Monday, March 21, 2011

Two Strikes... and a Home Run!

The quilt on my "design wall" right now (thumbtacked to the eaves in the attic) is a graduation quilt for my nephew, a graduation quilt with a story. (Are you comfortable? Got your coffee? I can wait a few minutes... OK)

To start at the beginning - the fabric in this quilt (the light and medium blue - not the borders or the muslin) was previously owned by my nephew's grandmother (my husband's brother's wife's mother) - who used those types of fabrics to line steamer trunks when she refurbished them. These were leftover pieces that I acquired from her in a community wide yard sale - probably about 10 years ago.

The fabrics then sat in my drawer for about 8 years, until one day I decided that all the nieces and nephews on my husband's side of the family would get graduation quilts from me. Unfortunately, I was already one quilt behind - so thought it would be fun (and thrifty) to get caught up and make a quilt for the oldest nephew out of the fabric from his grandmother.

My first plan was to make Buzz Saw blocks - using this pattern that started out with half square triangles. So when I went to the quilt retreat in Ohio in 2009, this was one of the projects I brought.

However I forgot how monotonous it can be to sew nothing but 2 color HST's all day - so it got put aside.

When I picked it up again, I stitched all the HST's and then proceeded to stitch my first buzz saw block.

FAIL!!! Not sure where I erred, but the components ended up as rectangles rather than squares, so the block was very wonky. Very very very wonky. Unusably wonky.

By this time the 2nd nephew was fast approaching graduation, and it was his grandmother, too - so I thought I could use the HST's in 2 groups for the centers of 2 quilts, and then add borders round and round to make them a usable size. I even reversed the settings so that they would be similar - but not identical.

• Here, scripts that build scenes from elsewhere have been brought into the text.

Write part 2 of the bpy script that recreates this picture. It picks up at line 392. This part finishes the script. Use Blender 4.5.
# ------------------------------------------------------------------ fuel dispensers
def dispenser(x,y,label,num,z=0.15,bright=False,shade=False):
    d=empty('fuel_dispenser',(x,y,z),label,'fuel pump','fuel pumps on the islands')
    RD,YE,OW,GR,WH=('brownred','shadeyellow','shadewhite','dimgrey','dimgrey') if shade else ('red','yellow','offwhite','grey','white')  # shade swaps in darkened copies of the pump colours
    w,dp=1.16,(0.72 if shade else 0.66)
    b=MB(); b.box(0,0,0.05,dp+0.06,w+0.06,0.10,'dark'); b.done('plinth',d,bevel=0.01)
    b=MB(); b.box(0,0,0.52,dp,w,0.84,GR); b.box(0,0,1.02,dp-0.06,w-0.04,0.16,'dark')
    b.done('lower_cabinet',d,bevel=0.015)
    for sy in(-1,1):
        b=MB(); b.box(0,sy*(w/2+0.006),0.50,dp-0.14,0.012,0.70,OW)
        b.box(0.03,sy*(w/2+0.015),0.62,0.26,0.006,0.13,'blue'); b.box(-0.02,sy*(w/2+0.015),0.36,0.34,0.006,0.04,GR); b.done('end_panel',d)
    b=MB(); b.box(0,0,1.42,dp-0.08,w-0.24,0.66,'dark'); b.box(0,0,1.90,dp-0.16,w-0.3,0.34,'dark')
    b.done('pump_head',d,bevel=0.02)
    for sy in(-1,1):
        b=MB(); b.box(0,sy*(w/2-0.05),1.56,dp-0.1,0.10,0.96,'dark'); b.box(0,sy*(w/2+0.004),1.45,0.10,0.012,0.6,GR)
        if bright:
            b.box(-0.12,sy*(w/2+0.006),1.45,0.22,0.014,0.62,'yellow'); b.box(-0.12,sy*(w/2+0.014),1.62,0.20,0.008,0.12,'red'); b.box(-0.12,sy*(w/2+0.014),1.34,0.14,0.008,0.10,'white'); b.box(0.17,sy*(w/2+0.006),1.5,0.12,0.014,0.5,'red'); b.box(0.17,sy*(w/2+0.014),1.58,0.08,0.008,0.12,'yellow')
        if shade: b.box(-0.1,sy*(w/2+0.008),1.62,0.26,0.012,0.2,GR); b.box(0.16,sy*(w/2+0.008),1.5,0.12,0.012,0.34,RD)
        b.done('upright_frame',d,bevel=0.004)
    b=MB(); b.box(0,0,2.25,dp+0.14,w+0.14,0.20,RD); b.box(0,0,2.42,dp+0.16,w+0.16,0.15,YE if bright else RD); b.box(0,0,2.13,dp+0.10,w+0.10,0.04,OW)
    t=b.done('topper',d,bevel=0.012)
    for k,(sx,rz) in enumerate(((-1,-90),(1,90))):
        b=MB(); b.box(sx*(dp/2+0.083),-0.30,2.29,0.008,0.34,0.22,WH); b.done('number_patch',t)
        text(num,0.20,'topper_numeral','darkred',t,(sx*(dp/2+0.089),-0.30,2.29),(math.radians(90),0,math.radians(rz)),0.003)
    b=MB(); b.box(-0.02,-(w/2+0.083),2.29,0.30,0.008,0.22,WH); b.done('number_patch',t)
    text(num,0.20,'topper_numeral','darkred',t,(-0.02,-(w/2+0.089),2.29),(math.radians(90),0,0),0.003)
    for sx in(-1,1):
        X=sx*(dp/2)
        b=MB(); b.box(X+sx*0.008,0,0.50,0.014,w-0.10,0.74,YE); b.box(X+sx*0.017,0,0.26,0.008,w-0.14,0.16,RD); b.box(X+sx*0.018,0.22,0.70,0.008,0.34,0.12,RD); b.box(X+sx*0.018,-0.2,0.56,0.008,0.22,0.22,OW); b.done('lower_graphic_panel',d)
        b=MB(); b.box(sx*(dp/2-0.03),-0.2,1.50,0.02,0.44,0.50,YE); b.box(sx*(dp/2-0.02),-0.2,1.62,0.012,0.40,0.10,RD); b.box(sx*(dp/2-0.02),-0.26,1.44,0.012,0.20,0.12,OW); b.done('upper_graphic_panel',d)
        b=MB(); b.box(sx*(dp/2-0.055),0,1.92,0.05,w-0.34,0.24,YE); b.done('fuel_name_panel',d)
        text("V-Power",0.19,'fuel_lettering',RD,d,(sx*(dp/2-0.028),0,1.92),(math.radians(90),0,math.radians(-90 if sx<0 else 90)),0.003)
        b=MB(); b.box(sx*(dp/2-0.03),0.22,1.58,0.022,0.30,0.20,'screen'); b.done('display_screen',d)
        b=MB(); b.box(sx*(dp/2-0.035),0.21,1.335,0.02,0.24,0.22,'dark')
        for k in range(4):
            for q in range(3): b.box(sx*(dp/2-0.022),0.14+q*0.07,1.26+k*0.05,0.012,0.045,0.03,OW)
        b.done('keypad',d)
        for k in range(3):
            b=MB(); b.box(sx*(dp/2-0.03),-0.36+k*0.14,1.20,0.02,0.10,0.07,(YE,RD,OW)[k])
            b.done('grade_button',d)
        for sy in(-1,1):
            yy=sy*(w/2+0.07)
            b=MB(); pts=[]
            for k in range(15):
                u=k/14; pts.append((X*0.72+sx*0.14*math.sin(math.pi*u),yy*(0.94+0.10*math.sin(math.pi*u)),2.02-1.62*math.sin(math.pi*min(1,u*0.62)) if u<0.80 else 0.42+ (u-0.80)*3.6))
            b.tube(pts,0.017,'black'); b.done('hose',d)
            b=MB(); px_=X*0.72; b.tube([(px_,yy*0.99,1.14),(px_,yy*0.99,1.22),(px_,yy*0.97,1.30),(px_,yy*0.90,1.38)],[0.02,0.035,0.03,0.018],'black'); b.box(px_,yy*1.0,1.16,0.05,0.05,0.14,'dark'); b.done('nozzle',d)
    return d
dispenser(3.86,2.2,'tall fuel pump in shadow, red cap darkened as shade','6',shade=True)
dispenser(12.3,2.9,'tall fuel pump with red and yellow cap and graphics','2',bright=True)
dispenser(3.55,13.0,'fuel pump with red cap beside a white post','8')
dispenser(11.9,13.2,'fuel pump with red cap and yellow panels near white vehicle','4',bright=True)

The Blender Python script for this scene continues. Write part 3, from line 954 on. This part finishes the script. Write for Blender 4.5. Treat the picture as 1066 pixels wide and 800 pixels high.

FAIL! The one I worked on was ugly, unbalanced, and about the size of a table runner. And I was rapidly running out of fabric. The border fabrics I had - the bits and pieces I was trying to stretch out of the remaining fabrics from "grandma" - were just not enough. I was sewing without a real plan - and it was showing.

So back in the drawer these went -I would think about them from time to time -but I was not ready to face all the unstitching I imagined was ahead of me - and I still did not have a plan. To be honest - I think I was really afraid, but unwilling to throw these blocks away. Until about 2 weeks ago at Shellie's, when I FINALLY pulled them out to evaluate and regroup. I ripped off all the extra borders from the one "center", and put the two centers together. OK - now I was seeing something in proportions I liked. I also figured out the pieced border with the medium blue blocks, and found a dark blue that would work as an additional fabric (that was sadly lacking in my previous efforts).

So now I am closer to having my "Home Run" - although it is a quite a bit longer proportionally to it's width (again - the results of not totally planning the entire thing through. I think I should have removed the 6th row instead of just putting the 2 squares together. Oh well...)

The second nephew is getting a quilt with different fabrics and different colors -but ones I think he will like - and who knows, I may just sneak an extra HST from this quilt in as his label.

And we can cross another one of those pesky PIGS off the list!

5 comments:

Three Birds Inspired said...

I love a quilt with a good story. I think it looks great - very masculine and that is not easy to do unless you are using sports or hunting themed fabrics!

Jennifer said...

Wow, this quilt is fantastic. Enjoy hearing that you put the blocks away but we able to resurrect them finally...I have some that will need that one day.

Darling Jill Quilts said...

Way to go on powering through and finishing the top! You rock!

Deanna said...

Sometimes the only solution is to just keep going. Nice looking finish!

Anonymous said...

Maybe he's a really tall man and needs a longer quilt. I love the positive- negative aspects of it. And a story! Yay!